Wildest dreams: Garonga

Discover the wilderness of the Makalali Nature Reserve combined with utter luxury and remarkable green credentials at Garonga

Travel and Wellbeing 19 Jun 2019

Garonga lies at the heart of the Greater Makalali Private Nature Reserve
Little Garonga
Little Garonga
The main lodge at Little Garonga
Wildlife at Garonga Safari Camp
An elephant visits Garonga Safari Camp

Spotting the Big Five in the wilderness of South Africa is on most people’s bucket lists. Unfortunately it’s an experience that often comes with the slightly less majestic feeling of sharing that moment with eight other carloads of people. One way to avoid the crush and get a unique perspective on the South African bush is to travel to a boutique safari lodge in a smaller game reserve. One of the absolute finest is Garonga, in the Greater Makalali Private Nature Reserve, conveniently situated near Kruger and its associated amenities, but a world all to itself.

Garonga comprises a safari camp of luxury tents and a newer, boutique camp of suites, called Little Garonga. The two are just minutes away from each other in the middle of the Makalali reserve, completely surrounded by the bush.

Garonga is a magical place. Elephants might wander up to eat their favourite berries from the amarula trees by the pool at Little Garonga, while mongooses dart in among the rocks and baboons call from afar. The soil of the area is rich in mica, which sparkles from the ground wherever you look, along with flashes of the incredible electric blue tail of the rainbow skinks baking in the sun on rocks and paths.

Game drives are the biggest draw of staying at Garonga and take place early each morning and late each afternoon in open-top Jeeps, and walking safaris are also available on some mornings. Makalali is home to all of the Big Five and is particularly renowned for its large populations of black and white rhinos. The trackers and game guides are absolute experts in finding and following animals and although you can never rely on spotting anything, each drive usually results in a breathtaking encounter. Coming across a herd of elephants stripping trees while the youngest play or a pride of lions relaxing in the late afternoon sun is an otherworldly experience really like no other.

Driving through the reserve after sunset, guides will often come to an abrupt halt to show guests a camouflaged chameleon in a nearby shrub or point out two eyes shining from deep in the bush. And even if just a few impala are spotted, driving around and taking in the beauty of the surrounding landscape is a wonderful experience in itself, as is stopping in the middle of the bush for tea and coffee in the morning or sundowners in the evening. The 22,000-hectare game reserve is home to two prides of lions, several herds of elephant, leopard, cheetah, buffalo, hippo, zebra, giraffe, kudu, impala, crocodile and hundreds of species of bird and insect.
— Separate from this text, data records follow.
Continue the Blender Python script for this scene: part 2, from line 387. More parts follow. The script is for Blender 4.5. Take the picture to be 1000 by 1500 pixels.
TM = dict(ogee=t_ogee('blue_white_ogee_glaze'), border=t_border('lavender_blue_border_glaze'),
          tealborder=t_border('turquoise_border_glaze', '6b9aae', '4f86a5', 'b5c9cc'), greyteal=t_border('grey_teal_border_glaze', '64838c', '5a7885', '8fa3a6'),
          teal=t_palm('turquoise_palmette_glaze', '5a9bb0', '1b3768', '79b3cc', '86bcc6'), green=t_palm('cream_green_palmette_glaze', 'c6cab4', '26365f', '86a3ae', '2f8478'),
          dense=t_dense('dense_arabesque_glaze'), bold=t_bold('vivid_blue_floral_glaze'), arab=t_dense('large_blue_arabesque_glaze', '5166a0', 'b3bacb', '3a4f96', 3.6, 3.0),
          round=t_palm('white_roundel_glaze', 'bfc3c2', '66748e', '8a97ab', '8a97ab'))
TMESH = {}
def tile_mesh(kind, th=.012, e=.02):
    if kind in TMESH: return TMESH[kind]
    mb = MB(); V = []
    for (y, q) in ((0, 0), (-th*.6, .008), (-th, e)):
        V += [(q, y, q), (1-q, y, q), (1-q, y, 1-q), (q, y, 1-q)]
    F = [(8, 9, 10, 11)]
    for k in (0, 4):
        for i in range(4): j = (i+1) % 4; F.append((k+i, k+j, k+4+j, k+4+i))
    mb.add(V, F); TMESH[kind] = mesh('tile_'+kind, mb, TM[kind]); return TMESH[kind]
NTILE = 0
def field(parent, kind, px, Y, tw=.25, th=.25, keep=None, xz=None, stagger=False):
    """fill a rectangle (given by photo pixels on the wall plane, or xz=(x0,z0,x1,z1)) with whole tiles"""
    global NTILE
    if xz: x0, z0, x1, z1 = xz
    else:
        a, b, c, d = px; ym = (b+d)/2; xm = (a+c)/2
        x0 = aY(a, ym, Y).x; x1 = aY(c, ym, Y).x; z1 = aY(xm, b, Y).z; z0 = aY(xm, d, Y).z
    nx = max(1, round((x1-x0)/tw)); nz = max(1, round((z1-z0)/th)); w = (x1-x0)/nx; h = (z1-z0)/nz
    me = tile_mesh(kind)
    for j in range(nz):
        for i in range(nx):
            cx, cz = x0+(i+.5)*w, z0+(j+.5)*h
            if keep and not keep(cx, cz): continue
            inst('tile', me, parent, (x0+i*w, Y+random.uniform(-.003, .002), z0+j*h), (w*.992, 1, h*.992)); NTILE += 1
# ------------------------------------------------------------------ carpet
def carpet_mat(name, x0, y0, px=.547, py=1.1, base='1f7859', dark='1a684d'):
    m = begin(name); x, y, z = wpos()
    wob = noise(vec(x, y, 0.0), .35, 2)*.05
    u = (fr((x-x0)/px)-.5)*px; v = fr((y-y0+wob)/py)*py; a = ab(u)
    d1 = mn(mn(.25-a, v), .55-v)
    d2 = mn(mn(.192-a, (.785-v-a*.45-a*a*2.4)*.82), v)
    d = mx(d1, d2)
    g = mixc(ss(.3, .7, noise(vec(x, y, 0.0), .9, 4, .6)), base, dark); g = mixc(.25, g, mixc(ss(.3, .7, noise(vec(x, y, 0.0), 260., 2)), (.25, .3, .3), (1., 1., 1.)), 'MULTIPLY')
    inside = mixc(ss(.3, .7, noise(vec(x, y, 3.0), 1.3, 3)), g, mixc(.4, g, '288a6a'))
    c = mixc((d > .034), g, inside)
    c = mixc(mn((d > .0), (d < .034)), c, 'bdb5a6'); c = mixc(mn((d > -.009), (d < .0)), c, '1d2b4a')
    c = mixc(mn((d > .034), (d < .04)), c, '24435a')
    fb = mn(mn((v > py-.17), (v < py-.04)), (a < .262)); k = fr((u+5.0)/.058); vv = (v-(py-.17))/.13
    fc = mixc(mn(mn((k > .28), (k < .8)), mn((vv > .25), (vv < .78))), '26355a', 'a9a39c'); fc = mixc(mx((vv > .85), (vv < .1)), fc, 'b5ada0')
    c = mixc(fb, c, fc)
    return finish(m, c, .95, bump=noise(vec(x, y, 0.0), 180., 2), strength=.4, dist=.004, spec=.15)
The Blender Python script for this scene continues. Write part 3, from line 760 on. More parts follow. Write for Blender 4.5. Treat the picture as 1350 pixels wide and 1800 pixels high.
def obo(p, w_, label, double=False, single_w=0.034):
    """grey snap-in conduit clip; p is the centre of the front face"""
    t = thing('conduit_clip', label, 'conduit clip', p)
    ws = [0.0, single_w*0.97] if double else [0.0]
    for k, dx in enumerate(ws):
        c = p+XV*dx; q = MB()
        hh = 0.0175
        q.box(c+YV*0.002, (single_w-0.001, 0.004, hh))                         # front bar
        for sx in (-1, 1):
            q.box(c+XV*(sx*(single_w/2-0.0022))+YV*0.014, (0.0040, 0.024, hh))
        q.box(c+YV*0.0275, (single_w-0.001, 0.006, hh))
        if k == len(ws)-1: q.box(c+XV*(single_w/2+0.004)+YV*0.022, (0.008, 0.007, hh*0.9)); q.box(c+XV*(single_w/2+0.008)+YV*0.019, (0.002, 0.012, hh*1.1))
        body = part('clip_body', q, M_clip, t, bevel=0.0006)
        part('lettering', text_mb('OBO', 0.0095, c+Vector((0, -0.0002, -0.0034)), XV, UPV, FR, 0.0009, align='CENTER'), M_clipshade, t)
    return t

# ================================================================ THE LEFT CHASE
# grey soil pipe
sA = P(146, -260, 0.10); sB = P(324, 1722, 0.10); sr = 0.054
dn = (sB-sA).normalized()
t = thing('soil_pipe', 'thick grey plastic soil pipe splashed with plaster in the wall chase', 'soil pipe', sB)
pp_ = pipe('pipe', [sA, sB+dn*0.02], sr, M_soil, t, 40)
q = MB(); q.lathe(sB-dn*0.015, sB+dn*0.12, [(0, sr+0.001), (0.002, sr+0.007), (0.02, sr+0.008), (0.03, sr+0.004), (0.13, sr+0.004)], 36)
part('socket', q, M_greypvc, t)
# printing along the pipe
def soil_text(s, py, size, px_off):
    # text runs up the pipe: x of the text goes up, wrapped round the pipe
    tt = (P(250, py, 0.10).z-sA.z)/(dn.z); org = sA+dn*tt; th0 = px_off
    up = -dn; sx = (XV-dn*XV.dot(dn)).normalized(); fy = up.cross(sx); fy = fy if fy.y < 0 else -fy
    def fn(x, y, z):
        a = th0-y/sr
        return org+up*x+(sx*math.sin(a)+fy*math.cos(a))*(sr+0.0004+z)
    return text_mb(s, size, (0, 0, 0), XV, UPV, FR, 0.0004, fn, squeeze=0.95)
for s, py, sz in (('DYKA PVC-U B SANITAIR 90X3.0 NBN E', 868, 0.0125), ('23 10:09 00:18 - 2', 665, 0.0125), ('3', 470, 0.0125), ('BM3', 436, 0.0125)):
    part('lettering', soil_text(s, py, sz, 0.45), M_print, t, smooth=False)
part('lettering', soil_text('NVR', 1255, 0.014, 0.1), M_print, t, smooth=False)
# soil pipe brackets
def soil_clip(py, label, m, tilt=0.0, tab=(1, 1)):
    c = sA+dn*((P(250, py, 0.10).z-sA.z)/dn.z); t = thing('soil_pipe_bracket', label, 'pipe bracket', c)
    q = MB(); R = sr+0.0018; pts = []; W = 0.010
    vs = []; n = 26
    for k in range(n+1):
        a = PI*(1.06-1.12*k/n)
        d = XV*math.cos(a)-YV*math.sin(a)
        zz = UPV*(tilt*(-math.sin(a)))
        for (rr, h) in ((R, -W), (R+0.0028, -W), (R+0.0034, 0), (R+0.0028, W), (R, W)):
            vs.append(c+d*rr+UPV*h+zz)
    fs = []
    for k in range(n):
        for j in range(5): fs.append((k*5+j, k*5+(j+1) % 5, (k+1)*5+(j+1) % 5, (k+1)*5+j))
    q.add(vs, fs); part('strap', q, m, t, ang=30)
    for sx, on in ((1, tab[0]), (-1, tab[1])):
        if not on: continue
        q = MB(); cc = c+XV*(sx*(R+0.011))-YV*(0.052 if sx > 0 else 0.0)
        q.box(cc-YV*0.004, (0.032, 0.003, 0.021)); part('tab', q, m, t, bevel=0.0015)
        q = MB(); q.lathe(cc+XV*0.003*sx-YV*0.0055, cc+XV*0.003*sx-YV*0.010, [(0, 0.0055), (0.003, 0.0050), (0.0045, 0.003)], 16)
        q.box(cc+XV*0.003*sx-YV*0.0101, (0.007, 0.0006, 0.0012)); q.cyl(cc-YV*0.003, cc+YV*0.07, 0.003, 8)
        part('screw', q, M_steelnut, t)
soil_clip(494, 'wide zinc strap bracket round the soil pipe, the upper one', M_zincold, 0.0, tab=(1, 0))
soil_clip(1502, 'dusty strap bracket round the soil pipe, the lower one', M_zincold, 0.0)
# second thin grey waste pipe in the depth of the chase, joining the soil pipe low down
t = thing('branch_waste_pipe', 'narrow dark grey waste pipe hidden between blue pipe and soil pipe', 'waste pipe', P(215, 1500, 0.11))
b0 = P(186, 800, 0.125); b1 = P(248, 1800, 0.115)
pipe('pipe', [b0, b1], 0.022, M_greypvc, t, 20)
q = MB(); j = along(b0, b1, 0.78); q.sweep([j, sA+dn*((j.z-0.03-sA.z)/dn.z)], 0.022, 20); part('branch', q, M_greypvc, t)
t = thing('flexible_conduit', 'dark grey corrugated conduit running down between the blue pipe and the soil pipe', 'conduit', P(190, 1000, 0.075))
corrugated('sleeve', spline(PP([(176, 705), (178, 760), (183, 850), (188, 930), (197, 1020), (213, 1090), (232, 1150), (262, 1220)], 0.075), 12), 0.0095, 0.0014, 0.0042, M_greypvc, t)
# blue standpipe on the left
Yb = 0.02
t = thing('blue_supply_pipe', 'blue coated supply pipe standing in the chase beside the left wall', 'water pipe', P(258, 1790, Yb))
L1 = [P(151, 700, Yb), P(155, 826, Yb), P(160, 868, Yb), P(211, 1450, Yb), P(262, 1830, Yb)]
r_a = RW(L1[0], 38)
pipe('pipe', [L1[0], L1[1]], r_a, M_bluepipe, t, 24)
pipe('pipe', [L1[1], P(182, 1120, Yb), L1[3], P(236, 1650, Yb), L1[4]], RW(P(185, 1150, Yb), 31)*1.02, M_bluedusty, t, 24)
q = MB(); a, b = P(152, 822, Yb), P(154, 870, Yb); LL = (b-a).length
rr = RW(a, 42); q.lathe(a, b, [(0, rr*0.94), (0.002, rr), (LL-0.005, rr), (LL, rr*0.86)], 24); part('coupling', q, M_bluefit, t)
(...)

It’s also home to much of the Ugly Five too: hyenas, wildebeest, vultures, warthogs and marabou storks.

As a private reserve Makalali has the advantage of not only being home to very few lodges, making it unlikely you’ll come across crowds of people on a drive, but also that the Jeeps are allowed to drive off-road when appropriate to get closer to, or follow, animals. The lodges within Makalali work together to protect the reserve and try to expand its borders and drop fences, and encourage the flourishing of flora and fauna. Garonga also employs strict environmental procedures including using solar panels, grey water treatment, a heater pump and bio-gas systems, to make sure the lodge’s impact on its pristine surroundings is at an absolute minimum.

Garonga's sleep deck in the middle of the bush
Garonga’s sleep deck in the middle of the bush

Each season brings its own advantages and disadvantages – winter may be cold, but the lack of vegetation makes for excellent game spotting opportunities; spring and autumn offer the best weather, but the thick bush might mean missing out on seeing everything you dream of spying.

After each game drive or walk, returning to camp feels like coming home. And for many of the guests, Garonga has become a bit of a home-from-home as they visit each year, some for weeks or months on end. The staff at Garonga also create this feeling – many have worked at the lodge since it was opened by British owner Bernie Smith in 1997 and all are passionate about their work, the guests and the surrounding reserve. Although Garonga has been open since 1997, the suites of Little Garonga are a relatively recent addition, having been added in 2016 just a few minutes’ walk from the original tented camp.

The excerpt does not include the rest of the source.